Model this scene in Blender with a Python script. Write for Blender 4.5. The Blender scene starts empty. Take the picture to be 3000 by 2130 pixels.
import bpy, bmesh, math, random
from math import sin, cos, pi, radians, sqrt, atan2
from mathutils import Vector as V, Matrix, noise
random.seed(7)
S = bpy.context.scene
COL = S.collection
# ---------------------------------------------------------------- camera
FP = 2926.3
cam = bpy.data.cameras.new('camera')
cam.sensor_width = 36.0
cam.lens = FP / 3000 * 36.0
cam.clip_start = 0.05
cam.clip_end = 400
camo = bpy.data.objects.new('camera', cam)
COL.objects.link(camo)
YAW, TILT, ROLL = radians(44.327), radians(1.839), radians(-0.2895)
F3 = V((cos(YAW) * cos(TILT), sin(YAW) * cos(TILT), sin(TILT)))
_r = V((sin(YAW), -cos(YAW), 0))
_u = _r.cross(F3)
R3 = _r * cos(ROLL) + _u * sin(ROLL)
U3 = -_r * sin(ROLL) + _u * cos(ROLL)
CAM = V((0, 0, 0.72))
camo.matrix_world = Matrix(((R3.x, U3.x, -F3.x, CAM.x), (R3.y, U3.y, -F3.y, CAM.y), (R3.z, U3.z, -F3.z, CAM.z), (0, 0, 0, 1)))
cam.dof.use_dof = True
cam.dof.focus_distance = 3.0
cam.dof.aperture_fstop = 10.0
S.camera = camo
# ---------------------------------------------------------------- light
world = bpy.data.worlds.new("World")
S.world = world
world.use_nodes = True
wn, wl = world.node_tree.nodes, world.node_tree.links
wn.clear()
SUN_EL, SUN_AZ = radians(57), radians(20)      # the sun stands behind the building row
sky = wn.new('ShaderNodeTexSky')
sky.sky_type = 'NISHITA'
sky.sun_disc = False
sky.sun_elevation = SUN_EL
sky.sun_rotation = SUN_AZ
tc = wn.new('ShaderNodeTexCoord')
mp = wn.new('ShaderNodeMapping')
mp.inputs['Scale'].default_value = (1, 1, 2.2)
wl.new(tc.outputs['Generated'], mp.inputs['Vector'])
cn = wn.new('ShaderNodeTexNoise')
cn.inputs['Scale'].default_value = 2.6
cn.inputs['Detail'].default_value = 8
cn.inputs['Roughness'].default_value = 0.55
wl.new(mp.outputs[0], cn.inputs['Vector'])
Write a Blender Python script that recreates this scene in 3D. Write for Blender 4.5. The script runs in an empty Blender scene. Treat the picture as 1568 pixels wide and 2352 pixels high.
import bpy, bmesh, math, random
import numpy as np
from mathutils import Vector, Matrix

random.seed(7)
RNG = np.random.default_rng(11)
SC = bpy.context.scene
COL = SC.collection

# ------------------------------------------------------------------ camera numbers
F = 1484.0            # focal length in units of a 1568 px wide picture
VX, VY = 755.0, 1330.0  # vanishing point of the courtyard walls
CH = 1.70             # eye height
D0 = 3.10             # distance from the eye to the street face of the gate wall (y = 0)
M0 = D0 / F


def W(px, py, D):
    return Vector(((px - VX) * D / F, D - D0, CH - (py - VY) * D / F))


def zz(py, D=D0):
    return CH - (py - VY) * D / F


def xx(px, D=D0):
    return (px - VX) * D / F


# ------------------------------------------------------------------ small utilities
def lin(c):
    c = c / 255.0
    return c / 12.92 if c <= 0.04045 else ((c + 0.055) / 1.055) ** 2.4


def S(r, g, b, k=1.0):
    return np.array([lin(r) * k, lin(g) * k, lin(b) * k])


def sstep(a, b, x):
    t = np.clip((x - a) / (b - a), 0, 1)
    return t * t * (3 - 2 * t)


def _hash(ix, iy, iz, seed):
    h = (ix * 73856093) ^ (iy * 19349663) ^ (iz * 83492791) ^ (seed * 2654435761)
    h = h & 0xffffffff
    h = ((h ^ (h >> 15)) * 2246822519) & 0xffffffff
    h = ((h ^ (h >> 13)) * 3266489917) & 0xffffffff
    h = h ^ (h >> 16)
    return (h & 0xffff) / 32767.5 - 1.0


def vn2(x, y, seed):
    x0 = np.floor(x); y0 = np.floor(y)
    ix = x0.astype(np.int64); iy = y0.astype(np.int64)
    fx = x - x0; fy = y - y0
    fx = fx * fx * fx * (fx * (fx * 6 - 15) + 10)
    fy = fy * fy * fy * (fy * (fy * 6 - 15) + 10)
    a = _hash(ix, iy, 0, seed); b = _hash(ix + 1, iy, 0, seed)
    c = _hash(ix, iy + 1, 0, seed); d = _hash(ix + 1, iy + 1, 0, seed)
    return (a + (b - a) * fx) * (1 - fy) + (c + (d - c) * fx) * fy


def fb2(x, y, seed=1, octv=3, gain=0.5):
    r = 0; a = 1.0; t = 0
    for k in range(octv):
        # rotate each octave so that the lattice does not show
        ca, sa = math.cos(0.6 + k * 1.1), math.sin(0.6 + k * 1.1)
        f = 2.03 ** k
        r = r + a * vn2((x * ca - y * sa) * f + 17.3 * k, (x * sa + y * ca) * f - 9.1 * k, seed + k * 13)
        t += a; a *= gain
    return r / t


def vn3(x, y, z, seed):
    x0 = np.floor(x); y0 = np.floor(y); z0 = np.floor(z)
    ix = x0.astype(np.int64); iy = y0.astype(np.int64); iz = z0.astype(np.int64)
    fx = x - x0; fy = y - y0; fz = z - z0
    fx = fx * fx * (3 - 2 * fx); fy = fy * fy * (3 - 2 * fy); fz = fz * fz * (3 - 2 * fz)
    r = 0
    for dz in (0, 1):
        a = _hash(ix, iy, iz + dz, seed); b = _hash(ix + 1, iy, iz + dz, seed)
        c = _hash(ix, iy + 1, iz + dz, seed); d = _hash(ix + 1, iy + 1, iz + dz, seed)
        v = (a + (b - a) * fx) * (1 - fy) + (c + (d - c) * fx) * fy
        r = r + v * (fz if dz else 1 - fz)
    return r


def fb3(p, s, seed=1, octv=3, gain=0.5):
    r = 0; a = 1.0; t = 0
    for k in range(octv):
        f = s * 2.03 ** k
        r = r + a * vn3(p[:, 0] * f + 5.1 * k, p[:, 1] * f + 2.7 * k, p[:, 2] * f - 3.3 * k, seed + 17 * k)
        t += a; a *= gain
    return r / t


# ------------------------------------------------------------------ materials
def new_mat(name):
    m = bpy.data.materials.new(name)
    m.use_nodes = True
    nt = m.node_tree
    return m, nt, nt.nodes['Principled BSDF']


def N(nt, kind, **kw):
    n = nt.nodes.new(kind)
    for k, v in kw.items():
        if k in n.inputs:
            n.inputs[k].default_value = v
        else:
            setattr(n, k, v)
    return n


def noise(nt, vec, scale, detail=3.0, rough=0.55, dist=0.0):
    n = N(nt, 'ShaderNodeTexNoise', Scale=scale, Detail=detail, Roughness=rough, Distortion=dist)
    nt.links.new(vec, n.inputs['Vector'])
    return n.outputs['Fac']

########

- [Exercise directions]:
Return the material in full, exactly as shown.

- [Problem solution]:
Model this scene in Blender with a Python script. Write for Blender 4.5. The Blender scene starts empty. Take the picture to be 3000 by 2130 pixels.
import bpy, bmesh, math, random
from math import sin, cos, pi, radians, sqrt, atan2
from mathutils import Vector as V, Matrix, noise
random.seed(7)
S = bpy.context.scene
COL = S.collection
# ---------------------------------------------------------------- camera
FP = 2926.3
cam = bpy.data.cameras.new('camera')
cam.sensor_width = 36.0
cam.lens = FP / 3000 * 36.0
cam.clip_start = 0.05
cam.clip_end = 400
camo = bpy.data.objects.new('camera', cam)
COL.objects.link(camo)
YAW, TILT, ROLL = radians(44.327), radians(1.839), radians(-0.2895)
F3 = V((cos(YAW) * cos(TILT), sin(YAW) * cos(TILT), sin(TILT)))
_r = V((sin(YAW), -cos(YAW), 0))
_u = _r.cross(F3)
R3 = _r * cos(ROLL) + _u * sin(ROLL)
U3 = -_r * sin(ROLL) + _u * cos(ROLL)
CAM = V((0, 0, 0.72))
camo.matrix_world = Matrix(((R3.x, U3.x, -F3.x, CAM.x), (R3.y, U3.y, -F3.y, CAM.y), (R3.z, U3.z, -F3.z, CAM.z), (0, 0, 0, 1)))
cam.dof.use_dof = True
cam.dof.focus_distance = 3.0
cam.dof.aperture_fstop = 10.0
S.camera = camo
# ---------------------------------------------------------------- light
world = bpy.data.worlds.new("World")
S.world = world
world.use_nodes = True
wn, wl = world.node_tree.nodes, world.node_tree.links
wn.clear()
SUN_EL, SUN_AZ = radians(57), radians(20)      # the sun stands behind the building row
sky = wn.new('ShaderNodeTexSky')
sky.sky_type = 'NISHITA'
sky.sun_disc = False
sky.sun_elevation = SUN_EL
sky.sun_rotation = SUN_AZ
tc = wn.new('ShaderNodeTexCoord')
mp = wn.new('ShaderNodeMapping')
mp.inputs['Scale'].default_value = (1, 1, 2.2)
wl.new(tc.outputs['Generated'], mp.inputs['Vector'])
cn = wn.new('ShaderNodeTexNoise')
cn.inputs['Scale'].default_value = 2.6
cn.inputs['Detail'].default_value = 8
cn.inputs['Roughness'].default_value = 0.55
wl.new(mp.outputs[0], cn.inputs['Vector'])
Write a Blender Python script that recreates this scene in 3D. Write for Blender 4.5. The script runs in an empty Blender scene. Treat the picture as 1568 pixels wide and 2352 pixels high.
import bpy, bmesh, math, random
import numpy as np
from mathutils import Vector, Matrix

random.seed(7)
RNG = np.random.default_rng(11)
SC = bpy.context.scene
COL = SC.collection

# ------------------------------------------------------------------ camera numbers
F = 1484.0            # focal length in units of a 1568 px wide picture
VX, VY = 755.0, 1330.0  # vanishing point of the courtyard walls
CH = 1.70             # eye height
D0 = 3.10             # distance from the eye to the street face of the gate wall (y = 0)
M0 = D0 / F


def W(px, py, D):
    return Vector(((px - VX) * D / F, D - D0, CH - (py - VY) * D / F))


def zz(py, D=D0):
    return CH - (py - VY) * D / F


def xx(px, D=D0):
    return (px - VX) * D / F


# ------------------------------------------------------------------ small utilities
def lin(c):
    c = c / 255.0
    return c / 12.92 if c <= 0.04045 else ((c + 0.055) / 1.055) ** 2.4


def S(r, g, b, k=1.0):
    return np.array([lin(r) * k, lin(g) * k, lin(b) * k])


def sstep(a, b, x):
    t = np.clip((x - a) / (b - a), 0, 1)
    return t * t * (3 - 2 * t)


def _hash(ix, iy, iz, seed):
    h = (ix * 73856093) ^ (iy * 19349663) ^ (iz * 83492791) ^ (seed * 2654435761)
    h = h & 0xffffffff
    h = ((h ^ (h >> 15)) * 2246822519) & 0xffffffff
    h = ((h ^ (h >> 13)) * 3266489917) & 0xffffffff
    h = h ^ (h >> 16)
    return (h & 0xffff) / 32767.5 - 1.0


def vn2(x, y, seed):
    x0 = np.floor(x); y0 = np.floor(y)
    ix = x0.astype(np.int64); iy = y0.astype(np.int64)
    fx = x - x0; fy = y - y0
    fx = fx * fx * fx * (fx * (fx * 6 - 15) + 10)
    fy = fy * fy * fy * (fy * (fy * 6 - 15) + 10)
    a = _hash(ix, iy, 0, seed); b = _hash(ix + 1, iy, 0, seed)
    c = _hash(ix, iy + 1, 0, seed); d = _hash(ix + 1, iy + 1, 0, seed)
    return (a + (b - a) * fx) * (1 - fy) + (c + (d - c) * fx) * fy


def fb2(x, y, seed=1, octv=3, gain=0.5):
    r = 0; a = 1.0; t = 0
    for k in range(octv):
        # rotate each octave so that the lattice does not show
        ca, sa = math.cos(0.6 + k * 1.1), math.sin(0.6 + k * 1.1)
        f = 2.03 ** k
        r = r + a * vn2((x * ca - y * sa) * f + 17.3 * k, (x * sa + y * ca) * f - 9.1 * k, seed + k * 13)
        t += a; a *= gain
    return r / t


def vn3(x, y, z, seed):
    x0 = np.floor(x); y0 = np.floor(y); z0 = np.floor(z)
    ix = x0.astype(np.int64); iy = y0.astype(np.int64); iz = z0.astype(np.int64)
    fx = x - x0; fy = y - y0; fz = z - z0
    fx = fx * fx * (3 - 2 * fx); fy = fy * fy * (3 - 2 * fy); fz = fz * fz * (3 - 2 * fz)
    r = 0
    for dz in (0, 1):
        a = _hash(ix, iy, iz + dz, seed); b = _hash(ix + 1, iy, iz + dz, seed)
        c = _hash(ix, iy + 1, iz + dz, seed); d = _hash(ix + 1, iy + 1, iz + dz, seed)
        v = (a + (b - a) * fx) * (1 - fy) + (c + (d - c) * fx) * fy
        r = r + v * (fz if dz else 1 - fz)
    return r


def fb3(p, s, seed=1, octv=3, gain=0.5):
    r = 0; a = 1.0; t = 0
    for k in range(octv):
        f = s * 2.03 ** k
        r = r + a * vn3(p[:, 0] * f + 5.1 * k, p[:, 1] * f + 2.7 * k, p[:, 2] * f - 3.3 * k, seed + 17 * k)
        t += a; a *= gain
    return r / t


# ------------------------------------------------------------------ materials
def new_mat(name):
    m = bpy.data.materials.new(name)
    m.use_nodes = True
    nt = m.node_tree
    return m, nt, nt.nodes['Principled BSDF']


def N(nt, kind, **kw):
    n = nt.nodes.new(kind)
    for k, v in kw.items():
        if k in n.inputs:
            n.inputs[k].default_value = v
        else:
            setattr(n, k, v)
    return n


def noise(nt, vec, scale, detail=3.0, rough=0.55, dist=0.0):
    n = N(nt, 'ShaderNodeTexNoise', Scale=scale, Detail=detail, Roughness=rough, Distortion=dist)
    nt.links.new(vec, n.inputs['Vector'])
    return n.outputs['Fac']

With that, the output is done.